Your mission: implement a web service that takes in a set of bytes as input and outputs a MOS 6502 microprocessor family disassembly of those bytes as output. For example, assuming the following input bytes:
a9 bd a0 bd 20 28 ba
The following output (or similar) should be produced:
0x0000 a9 bd LDA #$bd
0x0002 a0 bd LDY #$bd
0x0004 20 28 ba JSR $ba28
You can, based on your own preferences, change the format of the output, but the origin address and bytes used in
disassembly should always be visible. You can deal with unknown opcodes however you deem appropriate
(outputting just the hex bytes is sufficient, for example). You should assume the input begins at address 0 (or
you can make this configurable in some fashion). You should always try to consume all of the input data (or you
can make this configurable too!).
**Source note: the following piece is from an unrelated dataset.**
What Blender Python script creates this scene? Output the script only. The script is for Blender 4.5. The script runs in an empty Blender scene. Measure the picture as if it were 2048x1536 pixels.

There are some example binaries in the test-bin/
directory of
the source tree that contain valid 6502 code that can be used for testing.
Information on the MOS 6502 instruction set is available all over the internet, but a handy instruction set guide that should provide sufficient information is available at https://www.masswerk.at/6502/6502_instruction_set.html
A simple testing scaffold is provided for testing and development convenience that should serve as a starting point.
You can cargo run
the scaffold in one terminal to start up the testing web server and then run cargo test
in
another to send a test request to it. You can modify the existing test and add new ones as desired.
You can spend as much time as you feel is required for a baseline implementation. The idea is not to find out if you can read an opcode listing and implement instruction decoding based on that - we can assume this is the case. Instead, try to sketch out an architecture and abstractions for your program that are easy to understand and possibly extend. Be sure to consider things like "what if we wanted to implement support for additional architectures?"
If you can find a way to produce proper disassembly from the binary data without implementing a full disassembler, feel free to do so as well.
Incomplete solutions are also better than nothing! Don't worry if you don't have time to implement decoding for all instructions or are missing some undocumented ones! If you find the task to be unexpectedly difficult, don't worry! If you can provide some initial code and are prepared to explain your implementation idea, that is fine as well.
Don't hesitate to use pseudocode in places where you feel a lot of boilerplate or obvious implementations are required.